Stuart Nisbet explores more of the old mills of the lower Kelvin

The final group of mills on the lower Kelvin were located on the Partick side of the river. As it is difficult to imagine their location today, it is easiest to start with the current buildings, Scotstoun Mills. These are the large collection of modern buildings downstream from Partick Bridge (Dumbarton Road) and Partick Pumping Station. The site is still occupied by Rank Hovis, with its main entrance in Dunaskin Street.

A variety of buildings make up the site, including a former horse-drawn tram depot. This survives as three brick arches fronting part of the site in Thurso Street.

The modern mills on this site go back to the 1830s, when the site was purchased by John White. Four generations of the White family worked the mills, and the son and grandson of the founder were both provosts of Partick. John White (second Provost of Partick) built part of the surviving structure, enlarging the mills in 1877. The Whites were latterly taken over by Spillers, who owned the mill in the 1960s and then became part of Rank Hovis.

The name ‘Scotstoun’ has moved a few miles west from its origins, and on this site dates back to 1711, when William Walkinshaw of Scotstoun acquired the mills and began the milling of grain.
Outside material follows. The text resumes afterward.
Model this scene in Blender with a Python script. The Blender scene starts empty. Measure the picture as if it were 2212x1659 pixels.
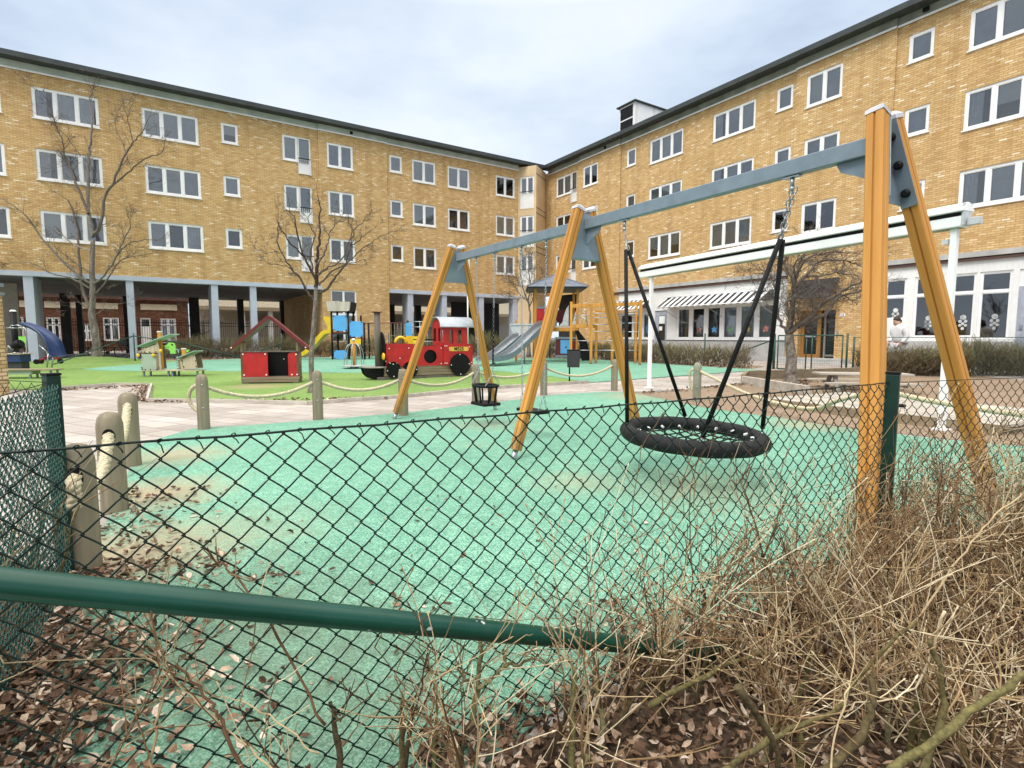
import bpy, bmesh, math, random
from mathutils import Vector, Matrix, noise as mnoise
sc = bpy.context.scene
col = sc.collection
R = math.radians
rng = random.Random(7)
V3 = Vector

# ---------------------------------------------------------------- survey helpers
FPX, CX, CY, EYE, PITCH = 1160.3, 1106.0, 829.5, 1.25, R(5)
CP, SP = math.cos(PITCH), math.sin(PITCH)
def at(x, y, Y):
    """survey point seen at photo position x,y that stands Y metres in front"""
    u = (x - CX) / FPX; v = (CY - y) / FPX
    t = Y / (CP + v * SP)
    return V3((u * t, Y, EYE + (-SP + v * CP) * t))
def gz(y):
    t = max(0.0, min(1.0, (y - 9) / 14.0))
    return .18 * t * t * (3 - 2 * t)

# ---------------------------------------------------------------- mesh builder
class MB:
    def __init__(s):
        s.v = []; s.f = []; s.m = []; s.sm = []; s.t = []; s.M = None; s.tint = 0.5
    def add(s, p):
        p = V3(p)
        s.v.append(s.M @ p if s.M else p); s.t.append(s.tint)
        return len(s.v) - 1
    def face(s, idx, m=0, sm=False):
        s.f.append(idx); s.m.append(m); s.sm.append(sm)
    def poly(s, pts, m=0, sm=False):
        s.face([s.add(p) for p in pts], m, sm)
    def box(s, x0, x1, y0, y1, z0, z1, m=0):
        i = [s.add(p) for p in ((x0,y0,z0),(x1,y0,z0),(x1,y1,z0),(x0,y1,z0),(x0,y0,z1),(x1,y0,z1),(x1,y1,z1),(x0,y1,z1))]
        for q in ((0,3,2,1),(4,5,6,7),(0,1,5,4),(1,2,6,5),(2,3,7,6),(3,0,4,7)):
            s.face([i[k] for k in q], m)
        return s
    def bar(s, p, q, w, h, up=(0,0,1), m=0):
        """rectangular bar between two points, w across, h along 'up'"""
        p = V3(p); q = V3(q); d = (q - p).normalized(); u = V3(up); u = (u - d * u.dot(d)).normalized(); a = d.cross(u)
        s.extrude([(-w/2,-h/2),(w/2,-h/2),(w/2,h/2),(-w/2,h/2)], p, q, a, u, m)
        return s
    def extrude(s, prof, p, q, a, u, m=0, sm=False, scale1=1.0):
        p = V3(p); q = V3(q); n = len(prof)
        A = [s.add(p + a*x + u*y) for x, y in prof]; B = [s.add(q + a*x*scale1 + u*y*scale1) for x, y in prof]
        for k in range(n):
            s.face([A[k], A[(k+1)%n], B[(k+1)%n], B[k]], m, sm)
        s.face(A[::-1], m); s.face(B, m)
    def tube(s, pts, r, n=8, m=0, caps=True, sm=True, closed=False):
        pts = [V3(p) for p in pts]; N = len(pts)
        rr = r if isinstance(r, (list, tuple)) else [r] * N
        rings = []; prev = None
        for i, p in enumerate(pts):
            if closed: d = pts[(i+1)%N] - pts[i-1]
            else: d = pts[min(i+1,N-1)] - pts[max(i-1,0)]
            if d.length < 1e-9: d = V3((0,0,1))
            d.normalize()
            if prev is None:
                a = d.cross(V3((0,0,1)) if abs(d.z) < .9 else V3((1,0,0))).normalized()
            else:
                a = prev - d * prev.dot(d)
                a = a.normalized() if a.length > 1e-6 else d.orthogonal().normalized()
            prev = a; b = d.cross(a)
            rings.append([s.add(p + (a*math.cos(2*math.pi*k/n) + b*math.sin(2*math.pi*k/n)) * rr[i]) for k in range(n)])
        for i in range(N if closed else N-1):
            A = rings[i]; B = rings[(i+1)%N]
            for k in range(n):
                s.face([A[k], A[(k+1)%n], B[(k+1)%n], B[k]], m, sm)
        if caps and not closed:
            s.face(rings[0][::-1], m); s.face(rings[-1], m)
        return s
    def lathe(s, prof, c=(0,0,0), n=20, m=0, sm=True):
        c = V3(c); rings = []
        for r, z in prof:
            rings.append([s.add(c + V3((r*math.cos(2*math.pi*k/n), r*math.sin(2*math.pi*k/n), z))) for k in range(n)])
        for A, B in zip(rings, rings[1:]):
            for k in range(n): s.face([A[k], A[(k+1)%n], B[(k+1)%n], B[k]], m, sm)
        s.face(rings[0][::-1], m); s.face(rings[-1], m)
        return s
    def slab(s, pts2, fr, t, m=0, sm=False):
        """flat outline pts2 (u,v) in frame fr=(origin,uaxis,vaxis), given thickness t along u x v"""
        o, ua, va = V3(fr[0]), V3(fr[1]), V3(fr[2]); n = ua.cross(va).normalized()
        A = [s.add(o + ua*x + va*y) for x, y in pts2]; B = [s.add(o + ua*x + va*y + n*t) for x, y in pts2]
        s.face(A[::-1], m); s.face(B, m); N = len(A)
        for k in range(N): s.face([A[k], A[(k+1)%N], B[(k+1)%N], B[k]], m, sm)
        return s
    def ball(s, c, r, n=10, m=0, sx=1, sy=1, sz=1):
        c = V3(c); k = n // 2
        prof = [(math.sin(math.pi*i/k), -math.cos(math.pi*i/k)) for i in range(k+1)]
        prof[0] = (.02, -1); prof[-1] = (.02, 1)
        rings = [[s.add(c + V3((a*r*sx*math.cos(2*math.pi*j/n), a*r*sy*math.sin(2*math.pi*j/n), b*r*sz))) for j in range(n)] for a, b in prof]
        for A, B in zip(rings, rings[1:]):
            for j in range(n): s.face([A[j], A[(j+1)%n], B[(j+1)%n], B[j]], m, True)
        s.face(rings[0][::-1], m); s.face(rings[-1], m)
    def build(s, name, mats, parent=None, bevel=0, tint=False):
        me = bpy.data.meshes.new(name)
        me.from_pydata([tuple(p) for p in s.v], [], s.f)
        if not isinstance(mats, (list, tuple)): mats = [mats]
        for mt in mats: me.materials.append(mt)
        me.polygons.foreach_set('material_index', s.m)
        me.polygons.foreach_set('use_smooth', s.sm)
        if tint:
            a = me.attributes.new('tint', 'FLOAT', 'POINT'); a.data.foreach_set('value', s.t)
        me.update()
        o = bpy.data.objects.new(name, me); col.objects.link(o)
        if parent is not None: o.parent = parent
        if bevel:
            b = o.modifiers.new('edge', 'BEVEL'); b.width = bevel; b.segments = 2; b.limit_method = 'ANGLE'; b.angle_limit = R(40)
        return o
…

The mills used the same natural fall on the Kelvin as powered the surviving Old Mill of Partick on the opposite bank (see FORK News no. 45, Spring 2008).

The mills have long ceased to use water power. The earliest mills on the site and their water wheels were at the downstream end of the modern site, beside the fall. The original mill on this site was known as the Old ‘Waulk’ Mill of Partick, as opposed to the old ‘Grain’ Mill of Partick on the east bank. It was established in the early 1500s. Waulk mills used water power to drive large mallets which pounded woven cloth in vats to wash and soften it.

The story does not end with the old waulk mill: directly downstream was a smaller mill, known as the Wee Mill. This was driven by water collected in a lower ‘Wee Dam’ just below the falls. Although the site has changed immeasurably, the natural waterfall still remains as a clue to the location of Partick’s original mills.